## START

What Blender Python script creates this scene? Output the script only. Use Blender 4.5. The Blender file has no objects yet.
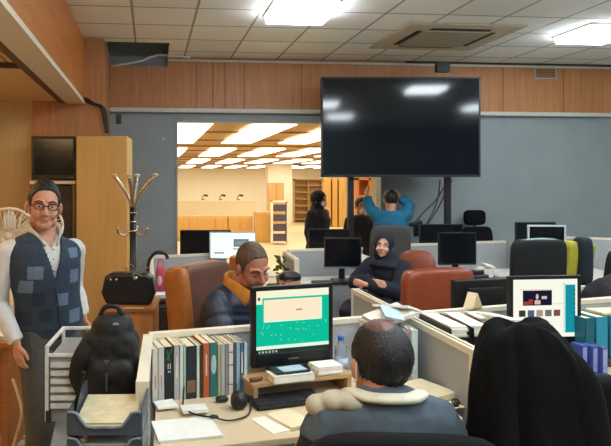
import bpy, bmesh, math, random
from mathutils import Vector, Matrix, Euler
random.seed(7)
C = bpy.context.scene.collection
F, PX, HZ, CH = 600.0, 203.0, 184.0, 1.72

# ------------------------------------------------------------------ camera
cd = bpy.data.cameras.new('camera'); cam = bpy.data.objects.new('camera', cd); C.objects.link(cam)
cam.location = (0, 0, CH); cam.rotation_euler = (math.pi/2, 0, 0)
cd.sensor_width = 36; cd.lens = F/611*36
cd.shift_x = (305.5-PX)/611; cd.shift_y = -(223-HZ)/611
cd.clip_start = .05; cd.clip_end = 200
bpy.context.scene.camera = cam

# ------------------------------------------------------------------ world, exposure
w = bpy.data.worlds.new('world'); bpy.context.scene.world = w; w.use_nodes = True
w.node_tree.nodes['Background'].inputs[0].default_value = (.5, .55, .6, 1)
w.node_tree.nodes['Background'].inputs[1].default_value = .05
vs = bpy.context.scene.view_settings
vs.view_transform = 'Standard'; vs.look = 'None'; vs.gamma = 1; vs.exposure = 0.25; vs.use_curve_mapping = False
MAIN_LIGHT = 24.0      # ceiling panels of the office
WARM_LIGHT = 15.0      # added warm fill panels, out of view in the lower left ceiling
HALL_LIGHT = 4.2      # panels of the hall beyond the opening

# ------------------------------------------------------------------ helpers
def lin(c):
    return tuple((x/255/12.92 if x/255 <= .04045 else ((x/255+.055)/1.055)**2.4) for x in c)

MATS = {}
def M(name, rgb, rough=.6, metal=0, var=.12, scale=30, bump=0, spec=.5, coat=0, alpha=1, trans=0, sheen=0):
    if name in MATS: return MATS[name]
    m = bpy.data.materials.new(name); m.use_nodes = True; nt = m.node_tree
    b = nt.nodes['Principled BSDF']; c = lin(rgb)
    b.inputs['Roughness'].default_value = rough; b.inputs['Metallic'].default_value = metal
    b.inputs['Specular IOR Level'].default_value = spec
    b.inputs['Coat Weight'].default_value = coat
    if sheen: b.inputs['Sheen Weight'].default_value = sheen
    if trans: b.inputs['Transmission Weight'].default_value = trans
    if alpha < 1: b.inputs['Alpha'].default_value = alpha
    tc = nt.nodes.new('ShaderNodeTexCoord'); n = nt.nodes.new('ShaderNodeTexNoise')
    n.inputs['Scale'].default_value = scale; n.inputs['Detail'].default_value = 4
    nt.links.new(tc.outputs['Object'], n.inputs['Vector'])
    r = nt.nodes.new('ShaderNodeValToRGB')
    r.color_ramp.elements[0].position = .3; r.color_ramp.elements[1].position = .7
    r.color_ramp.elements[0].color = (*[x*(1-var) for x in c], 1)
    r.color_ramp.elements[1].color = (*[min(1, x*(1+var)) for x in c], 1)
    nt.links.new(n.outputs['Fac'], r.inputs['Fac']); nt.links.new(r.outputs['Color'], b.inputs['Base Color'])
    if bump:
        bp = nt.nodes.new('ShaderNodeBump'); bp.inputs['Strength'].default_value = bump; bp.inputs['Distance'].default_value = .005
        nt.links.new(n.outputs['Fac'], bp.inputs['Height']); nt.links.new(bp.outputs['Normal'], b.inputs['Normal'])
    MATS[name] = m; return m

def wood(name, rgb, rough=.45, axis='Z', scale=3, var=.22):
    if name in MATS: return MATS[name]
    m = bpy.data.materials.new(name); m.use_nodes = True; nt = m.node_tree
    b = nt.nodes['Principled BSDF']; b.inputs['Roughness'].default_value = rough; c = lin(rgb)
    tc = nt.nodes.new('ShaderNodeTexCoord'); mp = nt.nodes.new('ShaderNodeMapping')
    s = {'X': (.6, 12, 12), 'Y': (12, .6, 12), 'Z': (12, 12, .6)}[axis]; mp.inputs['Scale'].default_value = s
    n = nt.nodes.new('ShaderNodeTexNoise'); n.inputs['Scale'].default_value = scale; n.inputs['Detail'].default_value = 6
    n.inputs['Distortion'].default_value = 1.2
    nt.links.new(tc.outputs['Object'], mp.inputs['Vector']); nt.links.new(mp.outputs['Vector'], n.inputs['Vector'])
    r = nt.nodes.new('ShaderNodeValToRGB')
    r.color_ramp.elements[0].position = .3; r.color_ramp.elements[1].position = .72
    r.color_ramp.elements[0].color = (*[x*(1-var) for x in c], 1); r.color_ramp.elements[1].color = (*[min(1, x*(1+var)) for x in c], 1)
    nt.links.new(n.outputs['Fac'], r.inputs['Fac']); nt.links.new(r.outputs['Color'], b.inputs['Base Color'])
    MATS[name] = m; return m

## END
## START

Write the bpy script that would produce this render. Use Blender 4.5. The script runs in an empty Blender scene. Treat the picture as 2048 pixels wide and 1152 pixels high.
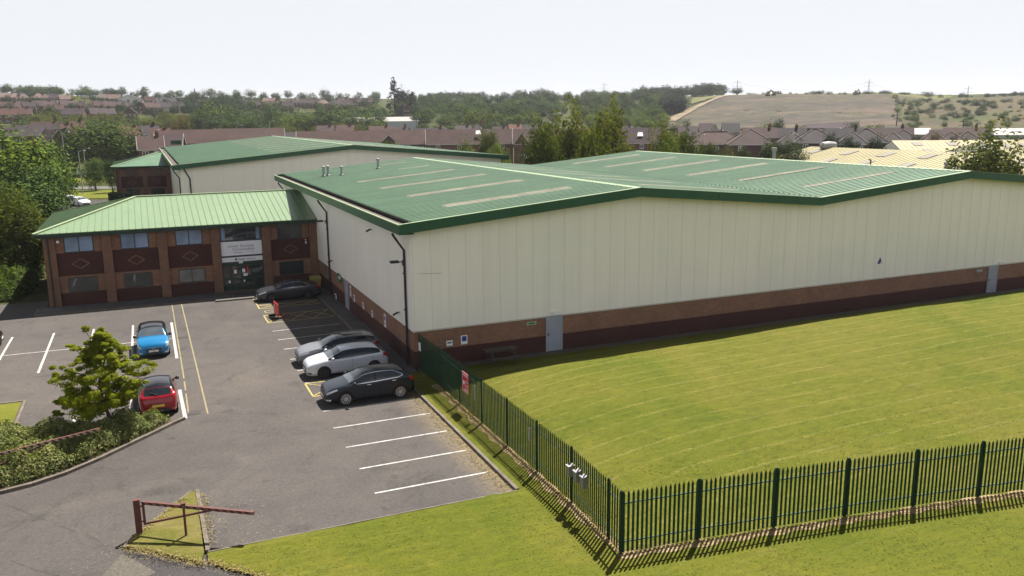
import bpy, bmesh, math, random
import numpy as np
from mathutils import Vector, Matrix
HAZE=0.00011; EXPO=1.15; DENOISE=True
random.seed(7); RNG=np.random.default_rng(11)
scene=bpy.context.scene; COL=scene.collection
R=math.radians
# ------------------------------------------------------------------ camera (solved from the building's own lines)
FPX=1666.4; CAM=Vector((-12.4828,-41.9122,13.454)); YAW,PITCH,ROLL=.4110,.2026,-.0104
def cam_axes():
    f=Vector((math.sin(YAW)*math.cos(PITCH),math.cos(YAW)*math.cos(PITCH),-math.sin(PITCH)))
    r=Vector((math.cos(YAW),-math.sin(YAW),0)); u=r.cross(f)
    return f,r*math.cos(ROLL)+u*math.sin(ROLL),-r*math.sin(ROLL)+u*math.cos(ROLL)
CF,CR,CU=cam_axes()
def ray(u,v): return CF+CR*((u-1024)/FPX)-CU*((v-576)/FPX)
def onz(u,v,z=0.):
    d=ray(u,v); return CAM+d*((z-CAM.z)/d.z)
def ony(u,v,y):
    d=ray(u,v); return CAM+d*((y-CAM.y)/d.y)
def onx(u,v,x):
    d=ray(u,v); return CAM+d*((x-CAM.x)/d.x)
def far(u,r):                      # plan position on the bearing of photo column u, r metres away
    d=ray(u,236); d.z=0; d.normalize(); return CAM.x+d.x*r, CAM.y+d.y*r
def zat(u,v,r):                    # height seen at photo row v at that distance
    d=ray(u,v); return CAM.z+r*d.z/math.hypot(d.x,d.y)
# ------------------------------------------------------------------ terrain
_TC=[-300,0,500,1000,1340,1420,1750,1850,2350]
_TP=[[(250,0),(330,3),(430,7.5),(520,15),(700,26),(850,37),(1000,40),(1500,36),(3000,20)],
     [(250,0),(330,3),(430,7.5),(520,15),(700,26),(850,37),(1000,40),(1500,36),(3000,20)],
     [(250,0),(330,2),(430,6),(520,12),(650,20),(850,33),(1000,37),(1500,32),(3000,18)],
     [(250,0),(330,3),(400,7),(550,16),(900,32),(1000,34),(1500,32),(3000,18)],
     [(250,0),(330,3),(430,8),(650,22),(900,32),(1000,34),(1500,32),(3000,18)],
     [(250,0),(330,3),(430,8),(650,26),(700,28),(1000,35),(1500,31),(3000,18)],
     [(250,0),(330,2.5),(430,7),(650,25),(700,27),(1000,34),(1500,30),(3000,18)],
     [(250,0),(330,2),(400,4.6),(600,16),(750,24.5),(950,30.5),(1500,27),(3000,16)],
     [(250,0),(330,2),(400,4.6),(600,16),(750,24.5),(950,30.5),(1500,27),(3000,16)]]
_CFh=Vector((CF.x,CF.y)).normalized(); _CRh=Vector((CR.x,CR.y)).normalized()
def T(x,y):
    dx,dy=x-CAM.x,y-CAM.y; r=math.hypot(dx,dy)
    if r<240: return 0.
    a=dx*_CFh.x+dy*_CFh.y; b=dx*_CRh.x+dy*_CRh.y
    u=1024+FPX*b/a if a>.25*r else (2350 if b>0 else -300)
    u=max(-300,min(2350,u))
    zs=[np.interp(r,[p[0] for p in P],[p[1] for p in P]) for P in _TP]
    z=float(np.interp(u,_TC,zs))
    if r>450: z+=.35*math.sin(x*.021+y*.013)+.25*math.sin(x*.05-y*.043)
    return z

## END

> Directions: Set down, without pictures, the lines between the line holding "What Blender Python" and the line holding "F, PX, HZ, CH = 600.0, 203.0, 184.0, 1.72", both inclusive.

> Solution for this exercise:
What Blender Python script creates this scene? Output the script only. Use Blender 4.5. The Blender file has no objects yet.
import bpy, bmesh, math, random
from mathutils import Vector, Matrix, Euler
random.seed(7)
C = bpy.context.scene.collection
F, PX, HZ, CH = 600.0, 203.0, 184.0, 1.72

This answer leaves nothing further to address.